Depuis 2000 ans, des prêtres sont ces serviteurs de votre joie, pour que la Parole faite chair soit semée dans vos cœurs et dans vos vies. Par eux, Dieu entre incognito dans ce monde, par une parole, une écoute, un conseil, ou encore un morceau de pain, un peu d’eau, un peu d’huile ou un pardon. Pour vous et avec vous, le Royaume de Dieu vit et grandit inlassablement, même si c’est dans le silence de la forêt qui pousse.
Il est possible et il est beau de risquer sa vie sur cette promesse, celle que la moisson de Dieu pousse, malgré des semailles décourageantes et une croissance pas toujours visible aux yeux des semeurs. La promesse de Dieu a fait se lever les patriarches et les prophètes. Elle a fondé le OUI de Marie à la parole de l’Ange. Elle a poussé les apôtres à la suite du Christ. Ils sont devenus grains de blé jetés en terre pour d’autres aient la vie, et ainsi de suite.

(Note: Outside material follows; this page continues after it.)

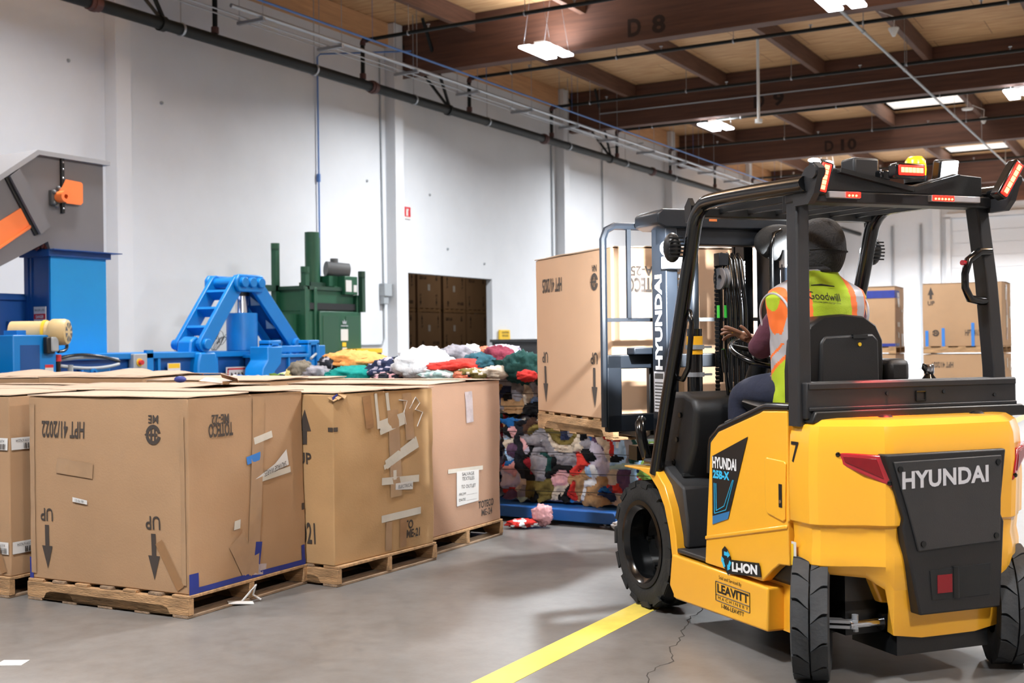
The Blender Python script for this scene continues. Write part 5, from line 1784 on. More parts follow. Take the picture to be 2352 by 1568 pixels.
led_bar('red_side_lamp', (-.435, -.02, 2.115), (.042, .12), (0, R(14), R(-12)))
led_bar('red_side_lamp', (.455, -.13, 2.125), (.036, .165), (0, R(33), R(-4)))
led_bar('red_rear_lamp', (-.06, -.1, 2.148), (.13, .042), (0, 0, 0), n=6)
for x0_, a, b in ((-.40, -.22, -.31), (.16, .43, .26)):
    o = None
    m = MB(); m.box(a - .0 if x0_ < 0 else a, b if x0_ < 0 else a, 0, 0, 0, 0)
    m.bm.free()
for (xa, xb, red0, red1) in ((-.385, -.225, -.30, -.228), (.15, .42, .155, .27)):
    m = MB(); m.box(xa, xb, -.005, .03, 2.038, 2.066); o = fp('tail_strip_lamp', m, 'clear_lens', bevel=.004)
    m = MB(); m.box(red0, red1, -.009, -.004, 2.04, 2.064); m.build('red_section', 'red_led', o)
    m = MB()
    k = red0 + .012
    while k < red1 - .008:
        m.ball((k, -.011, 2.048), .005, 8, 6); k += .018
    m.build('lamp_led', 'red_led_core', o)
# two small white lamps at the left corner
m = MB(); m.box(-.45, -.385, -.01, .05, 2.178, 2.2); o = fp('corner_lamp', m, 'black_steel', bevel=.006)
m = MB(); m.ball((-.47, -.02, 2.19), (.028, .02, .009), 12, 8); m.ball((-.395, -.015, 2.182), (.022, .016, .011), 12, 8); m.build('white_led', 'work_lamp_glow', o)
# grey camera box, beacon, white rear work lamp
m = MB(); m.box(-.18, -.045, .1, .2, 2.13, 2.235); o = fp('camera_box', m, 'guard_steel', bevel=.012)
m = MB(); m.box(-.05, -.043, .11, .19, 2.15, 2.23); m.build('yellow_edge', 'sign_yellow', o)
m = MB(); m.cbox((-.06, .06, 2.15), (.05, .05, .05)); m.build('camera_clamp', 'black_gloss', o, bevel=.01)
m = MB(); m.lathe([(.05, 0), (.052, .03), (.0, .03)], (.15, .1, 2.13), 'z', 18); o = fp('beacon', m, 'black_steel', smooth=40)
m = MB(); m.lathe([(.045, .03), (.048, .06), (.044, .1), (.03, .118), (0, .122)], (.15, .1, 2.13), 'z', 20); m.build('beacon_lens', 'amber_lens', o, smooth=60)
rw = Euler((R(12), R(-6), R(14))).to_matrix()
m = MB(); m.cbox((.285, .07, 2.185), (.125, .05, .105), rw); o = fp('rear_work_lamp', m, 'black_steel', bevel=.012)
m = MB(); m.cbox(Vector((.285, .07, 2.185)) + rw @ Vector((0, -.026, 0)), (.115, .01, .095), rw); m.build('lamp_lens', 'work_lamp_glow', o, bevel=.006)
m = MB(); m.cyl((.285, .08, 2.08), (.285, .08, 2.14), .015, 8); m.build('lamp_foot', 'black_steel', o)


def lamp_light(kind, name, loc, target, energy, color, parent, size=.05, spot=70):
    L = bpy.data.lights.new(name, kind)
    L.energy = energy; L.color = color
    if kind == 'AREA':
        L.size = size
    else:
        L.shadow_soft_size = size
    if kind == 'SPOT':
        L.spot_size = R(spot); L.spot_blend = 1.0 if spot < 40 else .25
    o = bpy.data.objects.new(name, L); COL.objects.link(o); o.parent = parent
    o.location = loc
    o.rotation_euler = (Vector(target) - Vector(loc)).to_track_quat('-Z', 'Y').to_euler()
    return o


rl = [x for x in bpy.data.objects if x.name.startswith('red_rear_lamp')][0]
lamp_light('SPOT', 'red_glow', (-.06, -.16, 2.13), (-.16, -.045, 1.21), 420, (1, .07, .06), rl, .02, 20)
lamp_light('AREA', 'red_glow_side', (.60, -.1, 2.12), (1.1, -.9, 1.9), .8, (1, .06, .05), rl, .06)

# front work lamps on the guard posts, lighting the load
for sx in (-1, 1):
    m = MB(); m.ball((sx * .6, 1.0, 1.9), (.045, .05, .075), 16, 10)
    o = fp('front_work_lamp', m, 'black_steel', smooth=60)
    m = MB(); m.cyl((sx * .6, 1.04, 1.9), (sx * .6, 1.055, 1.9), .04, 16); m.build('lamp_lens', 'work_lamp_glow', o)
    m = MB()
    for k in range(6):
        m.box(sx * .6 - .04, sx * .6 + .04, .945 + abs(k - 2.5) * .004, .96, 1.85 + k * .018, 1.858 + k * .018)
    m.build('cooling_fin', 'black_steel', o)
    lamp_light('SPOT', 'lamp_beam', (sx * .6, 1.075, 1.9), (sx * .3, 2.2, 1.62), 440, (.93, .97, 1), o, .02, 62)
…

Ce grain de blé, ce pain de vie va être offert dans un instant, comme chaque dimanche, comme chaque jour. Pour nous, ce pain de l’Eucharistie sera tout à la fois le signe de la Croix aussi inconfortable soit-elle, et le signe et de la grande et joyeuse récolte de Dieu, en attendant le jour béni du repas des Noces de l’Agneau où il n’y aura plus ni mort, ni larmes, ni deuil.
Oui, il est possible et il est beau de risquer sa vie sur cette unique promesse. Il ne s’agit plus de gagner ou d’être le plus grand. Il ne s’agit même pas de réussir. Il s’agit d’être des serviteurs fidèles du Dieu fidèle, celui qui est le Maître de nos vies, celui qui nous donnera la joie que nous ne pouvons nous donner à nous-mêmes.
Je rends grâce au Seigneur d’avoir été appelé à devenir un serviteur de votre joie. A la suite du Vén Bénigne Joly, un St Vincent de Paul dijonnais du XVIIème, je peux dire au Seigneur : je ne sais si vous êtes content de moi, mais moi, je suis content de vous. Priez pour que je devienne le prêtre que je suis depuis 25 ans.